Set task:
Leaving out every picture, retype the lines below from the top through the one that contains "from mathutils.geometry import".

Provided data:
______________________________
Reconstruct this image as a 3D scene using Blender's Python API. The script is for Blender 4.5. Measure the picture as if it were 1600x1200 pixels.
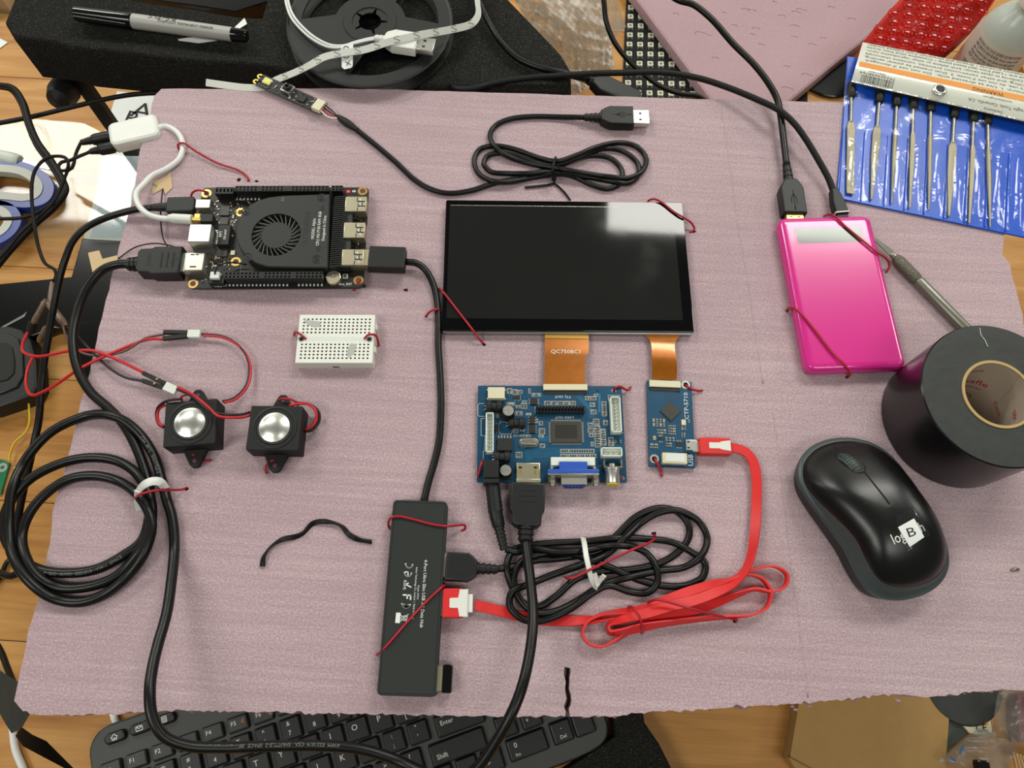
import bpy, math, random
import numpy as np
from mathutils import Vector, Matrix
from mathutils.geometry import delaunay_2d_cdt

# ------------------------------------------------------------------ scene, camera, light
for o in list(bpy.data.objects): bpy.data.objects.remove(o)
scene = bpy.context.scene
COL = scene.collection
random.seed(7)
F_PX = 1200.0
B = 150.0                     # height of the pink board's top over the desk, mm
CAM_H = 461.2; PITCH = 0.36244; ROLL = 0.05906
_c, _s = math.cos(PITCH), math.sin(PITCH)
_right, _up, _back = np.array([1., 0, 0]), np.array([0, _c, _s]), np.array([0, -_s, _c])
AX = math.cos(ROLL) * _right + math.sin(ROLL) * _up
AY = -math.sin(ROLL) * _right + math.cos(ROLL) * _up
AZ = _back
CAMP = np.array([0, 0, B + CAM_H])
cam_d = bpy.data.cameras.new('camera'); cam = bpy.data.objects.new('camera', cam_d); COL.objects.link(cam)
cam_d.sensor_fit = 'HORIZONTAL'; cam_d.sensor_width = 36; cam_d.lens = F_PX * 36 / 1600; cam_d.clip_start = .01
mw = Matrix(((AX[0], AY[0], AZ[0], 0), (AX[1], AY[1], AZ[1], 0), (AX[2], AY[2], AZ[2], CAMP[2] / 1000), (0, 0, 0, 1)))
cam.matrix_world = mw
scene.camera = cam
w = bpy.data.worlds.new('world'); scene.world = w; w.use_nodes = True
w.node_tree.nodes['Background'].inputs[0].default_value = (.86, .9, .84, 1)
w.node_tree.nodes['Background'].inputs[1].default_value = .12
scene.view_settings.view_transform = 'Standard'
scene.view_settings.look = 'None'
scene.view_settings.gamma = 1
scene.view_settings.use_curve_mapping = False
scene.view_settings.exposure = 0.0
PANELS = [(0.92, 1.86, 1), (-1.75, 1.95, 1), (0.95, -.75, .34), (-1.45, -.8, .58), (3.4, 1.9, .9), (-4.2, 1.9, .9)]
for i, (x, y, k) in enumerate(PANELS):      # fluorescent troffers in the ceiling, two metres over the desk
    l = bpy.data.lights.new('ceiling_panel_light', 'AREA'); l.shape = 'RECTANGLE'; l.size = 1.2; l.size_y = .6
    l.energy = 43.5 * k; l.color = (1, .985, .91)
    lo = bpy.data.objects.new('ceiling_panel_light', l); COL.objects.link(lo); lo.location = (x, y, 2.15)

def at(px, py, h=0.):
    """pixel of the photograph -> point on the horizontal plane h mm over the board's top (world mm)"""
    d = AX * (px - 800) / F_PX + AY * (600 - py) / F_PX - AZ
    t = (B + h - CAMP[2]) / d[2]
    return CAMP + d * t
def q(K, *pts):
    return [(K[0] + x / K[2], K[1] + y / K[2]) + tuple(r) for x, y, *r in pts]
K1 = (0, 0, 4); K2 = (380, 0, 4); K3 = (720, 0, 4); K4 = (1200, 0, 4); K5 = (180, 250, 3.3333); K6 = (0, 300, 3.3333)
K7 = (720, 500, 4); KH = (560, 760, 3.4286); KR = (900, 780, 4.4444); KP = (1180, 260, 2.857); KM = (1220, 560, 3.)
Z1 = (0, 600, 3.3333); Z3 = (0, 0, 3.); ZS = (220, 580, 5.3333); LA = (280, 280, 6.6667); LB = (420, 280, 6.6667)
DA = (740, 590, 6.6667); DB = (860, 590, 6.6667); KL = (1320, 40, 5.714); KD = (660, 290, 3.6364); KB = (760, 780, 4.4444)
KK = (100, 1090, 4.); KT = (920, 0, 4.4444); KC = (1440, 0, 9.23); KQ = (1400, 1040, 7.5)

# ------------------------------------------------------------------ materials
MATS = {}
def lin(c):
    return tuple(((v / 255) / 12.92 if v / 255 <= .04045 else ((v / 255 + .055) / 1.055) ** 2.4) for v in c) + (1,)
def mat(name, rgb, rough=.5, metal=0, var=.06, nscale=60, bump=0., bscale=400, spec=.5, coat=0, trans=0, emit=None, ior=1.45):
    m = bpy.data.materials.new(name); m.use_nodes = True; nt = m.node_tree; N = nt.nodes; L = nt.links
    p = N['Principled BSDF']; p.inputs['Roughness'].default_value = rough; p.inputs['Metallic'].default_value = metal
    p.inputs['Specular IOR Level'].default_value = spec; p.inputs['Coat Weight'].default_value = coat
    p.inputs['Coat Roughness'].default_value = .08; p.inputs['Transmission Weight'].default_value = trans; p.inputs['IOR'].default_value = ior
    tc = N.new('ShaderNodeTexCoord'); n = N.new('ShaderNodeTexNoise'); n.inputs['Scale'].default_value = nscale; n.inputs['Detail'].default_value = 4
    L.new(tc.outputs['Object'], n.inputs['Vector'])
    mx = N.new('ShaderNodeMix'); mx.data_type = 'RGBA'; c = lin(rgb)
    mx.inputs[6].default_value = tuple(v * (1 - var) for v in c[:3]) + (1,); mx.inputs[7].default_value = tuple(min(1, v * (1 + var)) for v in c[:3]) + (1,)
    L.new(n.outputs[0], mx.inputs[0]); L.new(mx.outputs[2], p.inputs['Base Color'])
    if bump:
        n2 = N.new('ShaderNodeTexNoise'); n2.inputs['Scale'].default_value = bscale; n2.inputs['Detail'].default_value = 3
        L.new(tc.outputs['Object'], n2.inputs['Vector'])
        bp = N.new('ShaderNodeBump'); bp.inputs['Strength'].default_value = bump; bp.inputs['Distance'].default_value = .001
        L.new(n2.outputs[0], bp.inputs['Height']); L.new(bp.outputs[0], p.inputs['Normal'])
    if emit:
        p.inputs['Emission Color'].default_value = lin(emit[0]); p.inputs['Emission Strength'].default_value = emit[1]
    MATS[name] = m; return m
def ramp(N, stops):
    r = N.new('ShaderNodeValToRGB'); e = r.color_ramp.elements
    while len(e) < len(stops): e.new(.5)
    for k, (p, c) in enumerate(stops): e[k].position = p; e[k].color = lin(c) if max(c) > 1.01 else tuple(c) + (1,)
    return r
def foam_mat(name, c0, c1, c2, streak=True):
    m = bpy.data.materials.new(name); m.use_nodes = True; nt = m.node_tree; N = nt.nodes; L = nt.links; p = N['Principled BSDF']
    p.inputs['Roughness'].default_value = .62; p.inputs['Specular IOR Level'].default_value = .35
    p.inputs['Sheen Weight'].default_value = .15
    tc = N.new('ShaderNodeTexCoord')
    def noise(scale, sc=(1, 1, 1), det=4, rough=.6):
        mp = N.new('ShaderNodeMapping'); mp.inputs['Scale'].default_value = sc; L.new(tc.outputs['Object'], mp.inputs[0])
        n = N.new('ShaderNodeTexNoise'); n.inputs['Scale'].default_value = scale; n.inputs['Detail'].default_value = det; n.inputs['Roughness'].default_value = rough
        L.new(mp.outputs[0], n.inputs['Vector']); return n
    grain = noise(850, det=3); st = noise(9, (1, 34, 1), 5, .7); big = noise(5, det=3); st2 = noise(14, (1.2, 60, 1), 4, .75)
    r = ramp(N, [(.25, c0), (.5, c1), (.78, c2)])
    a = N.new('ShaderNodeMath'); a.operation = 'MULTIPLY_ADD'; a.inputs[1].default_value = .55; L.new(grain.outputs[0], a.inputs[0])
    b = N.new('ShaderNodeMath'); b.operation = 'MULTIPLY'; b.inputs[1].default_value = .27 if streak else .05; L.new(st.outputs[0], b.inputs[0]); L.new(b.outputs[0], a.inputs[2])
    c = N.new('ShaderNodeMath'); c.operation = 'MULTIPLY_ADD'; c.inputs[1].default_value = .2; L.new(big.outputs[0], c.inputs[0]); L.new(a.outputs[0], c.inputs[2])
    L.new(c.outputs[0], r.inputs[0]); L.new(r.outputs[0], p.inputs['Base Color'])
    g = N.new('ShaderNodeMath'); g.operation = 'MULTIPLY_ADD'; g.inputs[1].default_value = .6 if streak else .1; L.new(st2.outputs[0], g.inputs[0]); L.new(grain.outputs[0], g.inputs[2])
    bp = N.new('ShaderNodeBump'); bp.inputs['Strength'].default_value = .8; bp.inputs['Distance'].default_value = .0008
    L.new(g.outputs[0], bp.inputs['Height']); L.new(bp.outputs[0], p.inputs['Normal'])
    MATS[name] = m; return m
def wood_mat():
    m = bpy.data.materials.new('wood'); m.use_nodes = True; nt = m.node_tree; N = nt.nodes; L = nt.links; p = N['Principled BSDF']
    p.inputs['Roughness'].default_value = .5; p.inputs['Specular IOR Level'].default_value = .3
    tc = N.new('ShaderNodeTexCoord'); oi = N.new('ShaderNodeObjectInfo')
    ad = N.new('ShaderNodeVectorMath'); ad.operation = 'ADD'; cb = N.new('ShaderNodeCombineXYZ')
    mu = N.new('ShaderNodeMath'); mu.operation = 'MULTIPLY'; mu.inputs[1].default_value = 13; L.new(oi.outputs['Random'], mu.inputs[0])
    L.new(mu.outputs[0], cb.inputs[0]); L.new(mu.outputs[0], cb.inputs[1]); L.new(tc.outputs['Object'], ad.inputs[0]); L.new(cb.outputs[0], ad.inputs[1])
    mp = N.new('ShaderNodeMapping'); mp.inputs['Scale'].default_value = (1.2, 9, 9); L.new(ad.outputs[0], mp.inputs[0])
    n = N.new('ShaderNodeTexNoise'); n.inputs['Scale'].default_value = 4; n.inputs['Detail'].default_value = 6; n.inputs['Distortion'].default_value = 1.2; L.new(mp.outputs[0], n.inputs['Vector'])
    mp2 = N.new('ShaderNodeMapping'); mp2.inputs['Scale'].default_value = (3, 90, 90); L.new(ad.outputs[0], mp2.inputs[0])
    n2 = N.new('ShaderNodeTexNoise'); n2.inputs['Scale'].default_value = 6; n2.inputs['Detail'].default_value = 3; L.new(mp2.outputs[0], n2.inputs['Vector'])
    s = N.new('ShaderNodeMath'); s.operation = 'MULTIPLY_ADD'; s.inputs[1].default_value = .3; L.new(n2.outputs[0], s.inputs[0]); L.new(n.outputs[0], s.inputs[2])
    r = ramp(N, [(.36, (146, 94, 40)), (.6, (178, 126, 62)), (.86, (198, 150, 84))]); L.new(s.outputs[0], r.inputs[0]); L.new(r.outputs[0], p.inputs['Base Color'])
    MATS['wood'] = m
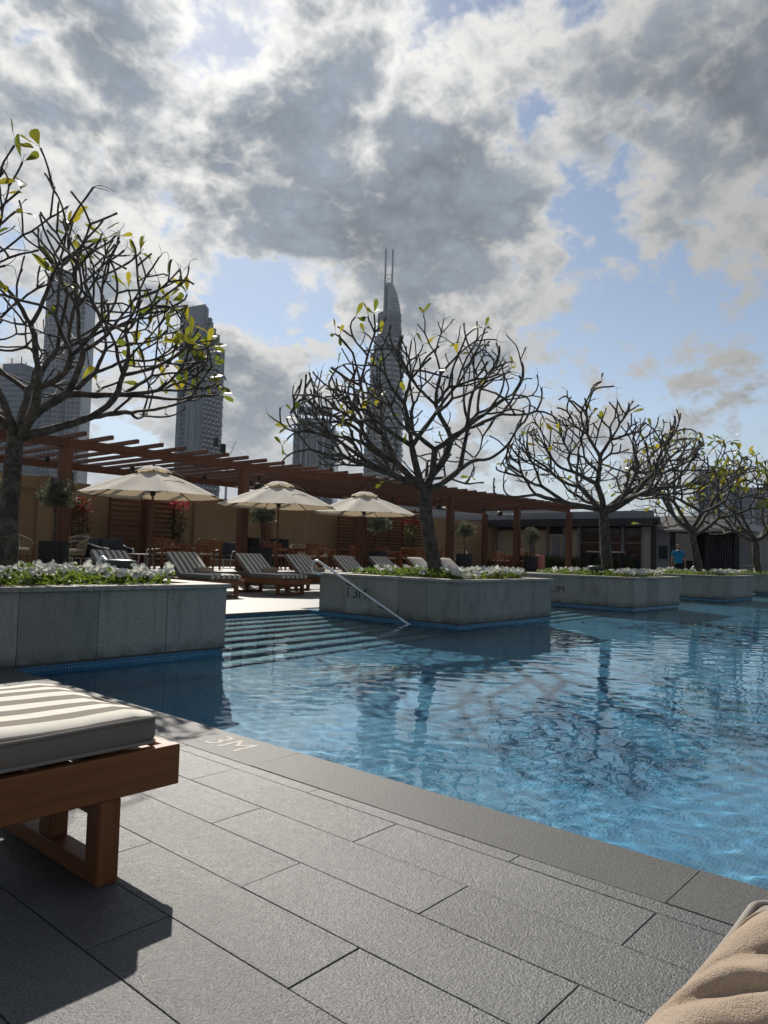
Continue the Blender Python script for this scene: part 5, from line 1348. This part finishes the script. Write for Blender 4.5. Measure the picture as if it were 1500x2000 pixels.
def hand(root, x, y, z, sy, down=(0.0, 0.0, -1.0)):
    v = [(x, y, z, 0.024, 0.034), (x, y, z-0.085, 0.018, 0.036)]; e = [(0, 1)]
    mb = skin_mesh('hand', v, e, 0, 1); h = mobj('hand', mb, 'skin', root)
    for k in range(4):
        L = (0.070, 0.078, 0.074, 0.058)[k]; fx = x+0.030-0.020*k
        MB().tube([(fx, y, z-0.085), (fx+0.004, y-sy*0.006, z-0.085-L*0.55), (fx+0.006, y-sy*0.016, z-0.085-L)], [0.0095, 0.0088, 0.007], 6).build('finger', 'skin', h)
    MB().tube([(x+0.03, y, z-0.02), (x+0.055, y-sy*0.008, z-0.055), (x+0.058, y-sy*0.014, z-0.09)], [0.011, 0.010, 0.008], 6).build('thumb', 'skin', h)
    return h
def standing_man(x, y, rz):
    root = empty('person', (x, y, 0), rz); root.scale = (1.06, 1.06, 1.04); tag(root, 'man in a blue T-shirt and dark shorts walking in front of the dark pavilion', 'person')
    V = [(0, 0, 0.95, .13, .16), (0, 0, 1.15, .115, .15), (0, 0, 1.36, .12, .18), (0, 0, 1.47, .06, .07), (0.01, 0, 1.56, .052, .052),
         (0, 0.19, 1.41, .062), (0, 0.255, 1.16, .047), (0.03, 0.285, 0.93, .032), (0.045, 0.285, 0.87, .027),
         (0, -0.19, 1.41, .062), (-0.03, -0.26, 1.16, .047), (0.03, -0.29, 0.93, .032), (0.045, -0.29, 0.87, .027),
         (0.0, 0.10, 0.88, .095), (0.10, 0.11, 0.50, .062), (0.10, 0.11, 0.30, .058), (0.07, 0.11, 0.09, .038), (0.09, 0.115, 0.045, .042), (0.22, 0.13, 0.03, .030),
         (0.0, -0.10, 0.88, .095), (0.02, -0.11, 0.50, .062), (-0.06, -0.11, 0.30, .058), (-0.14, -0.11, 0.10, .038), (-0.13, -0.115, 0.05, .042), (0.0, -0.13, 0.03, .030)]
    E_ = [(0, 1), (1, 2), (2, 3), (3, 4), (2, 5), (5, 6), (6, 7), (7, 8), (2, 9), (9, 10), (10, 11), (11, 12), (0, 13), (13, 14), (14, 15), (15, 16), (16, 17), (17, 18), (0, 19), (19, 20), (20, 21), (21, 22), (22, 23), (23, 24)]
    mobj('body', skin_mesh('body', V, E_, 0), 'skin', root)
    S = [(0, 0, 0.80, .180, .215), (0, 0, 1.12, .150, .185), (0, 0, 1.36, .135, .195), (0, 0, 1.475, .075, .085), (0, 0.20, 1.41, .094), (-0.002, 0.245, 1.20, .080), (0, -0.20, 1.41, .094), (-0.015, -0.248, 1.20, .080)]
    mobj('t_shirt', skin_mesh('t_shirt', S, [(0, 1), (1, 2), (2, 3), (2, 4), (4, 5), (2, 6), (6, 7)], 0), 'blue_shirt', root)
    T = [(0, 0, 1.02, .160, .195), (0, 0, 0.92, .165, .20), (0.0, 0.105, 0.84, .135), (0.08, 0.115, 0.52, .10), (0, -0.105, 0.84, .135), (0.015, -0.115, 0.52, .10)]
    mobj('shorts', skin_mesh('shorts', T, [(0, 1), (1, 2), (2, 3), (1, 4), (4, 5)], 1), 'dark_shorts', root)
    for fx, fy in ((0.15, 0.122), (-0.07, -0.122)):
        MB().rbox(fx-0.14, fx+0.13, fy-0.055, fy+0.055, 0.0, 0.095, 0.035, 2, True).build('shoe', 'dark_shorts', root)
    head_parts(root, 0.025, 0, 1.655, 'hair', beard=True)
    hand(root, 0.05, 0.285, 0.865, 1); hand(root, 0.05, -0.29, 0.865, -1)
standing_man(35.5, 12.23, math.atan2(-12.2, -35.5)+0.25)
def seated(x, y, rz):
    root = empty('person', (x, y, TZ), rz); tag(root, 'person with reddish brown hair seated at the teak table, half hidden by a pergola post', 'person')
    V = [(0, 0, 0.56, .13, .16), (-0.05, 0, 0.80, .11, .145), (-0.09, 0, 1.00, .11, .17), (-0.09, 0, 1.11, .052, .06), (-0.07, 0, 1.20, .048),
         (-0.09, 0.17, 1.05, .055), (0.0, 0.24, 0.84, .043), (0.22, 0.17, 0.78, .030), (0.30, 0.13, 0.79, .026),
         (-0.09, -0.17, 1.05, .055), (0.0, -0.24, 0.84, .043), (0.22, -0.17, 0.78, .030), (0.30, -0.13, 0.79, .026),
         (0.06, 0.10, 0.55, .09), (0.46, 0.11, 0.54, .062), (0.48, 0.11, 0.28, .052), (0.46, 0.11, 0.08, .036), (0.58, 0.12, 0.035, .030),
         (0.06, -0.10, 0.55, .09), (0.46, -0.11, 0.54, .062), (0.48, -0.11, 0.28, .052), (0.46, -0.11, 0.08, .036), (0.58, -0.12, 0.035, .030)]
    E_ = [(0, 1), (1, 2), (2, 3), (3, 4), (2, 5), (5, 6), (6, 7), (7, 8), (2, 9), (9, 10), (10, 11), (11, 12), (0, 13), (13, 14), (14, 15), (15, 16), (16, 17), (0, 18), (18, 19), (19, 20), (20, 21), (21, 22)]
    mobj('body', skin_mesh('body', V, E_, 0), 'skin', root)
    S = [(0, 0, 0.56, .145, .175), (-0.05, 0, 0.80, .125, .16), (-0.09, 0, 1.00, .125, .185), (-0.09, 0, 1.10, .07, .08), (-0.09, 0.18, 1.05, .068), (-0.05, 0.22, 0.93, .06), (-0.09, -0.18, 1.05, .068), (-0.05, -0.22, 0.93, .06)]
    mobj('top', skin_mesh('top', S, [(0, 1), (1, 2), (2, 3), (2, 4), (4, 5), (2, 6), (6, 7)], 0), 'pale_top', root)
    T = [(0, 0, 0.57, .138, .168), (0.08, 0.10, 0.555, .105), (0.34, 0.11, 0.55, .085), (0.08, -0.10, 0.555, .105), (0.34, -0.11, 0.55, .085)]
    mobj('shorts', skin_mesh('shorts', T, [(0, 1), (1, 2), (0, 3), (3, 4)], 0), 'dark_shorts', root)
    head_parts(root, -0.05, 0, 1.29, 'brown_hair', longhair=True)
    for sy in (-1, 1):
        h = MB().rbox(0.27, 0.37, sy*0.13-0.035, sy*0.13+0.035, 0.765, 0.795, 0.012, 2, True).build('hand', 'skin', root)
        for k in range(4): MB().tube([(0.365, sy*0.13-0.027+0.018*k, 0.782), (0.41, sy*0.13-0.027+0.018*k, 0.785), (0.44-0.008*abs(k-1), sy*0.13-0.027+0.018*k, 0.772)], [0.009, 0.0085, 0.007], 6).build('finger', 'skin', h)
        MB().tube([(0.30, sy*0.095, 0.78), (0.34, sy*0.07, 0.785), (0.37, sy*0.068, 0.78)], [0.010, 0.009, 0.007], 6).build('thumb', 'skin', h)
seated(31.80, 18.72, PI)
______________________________
Complete response:
Reconstruct this image as a 3D scene using Blender's Python API. The script is for Blender 4.5. Measure the picture as if it were 1600x1200 pixels.
import bpy, math, random
import numpy as np
from mathutils import Vector, Matrix
from mathutils.geometry import delaunay_2d_cdt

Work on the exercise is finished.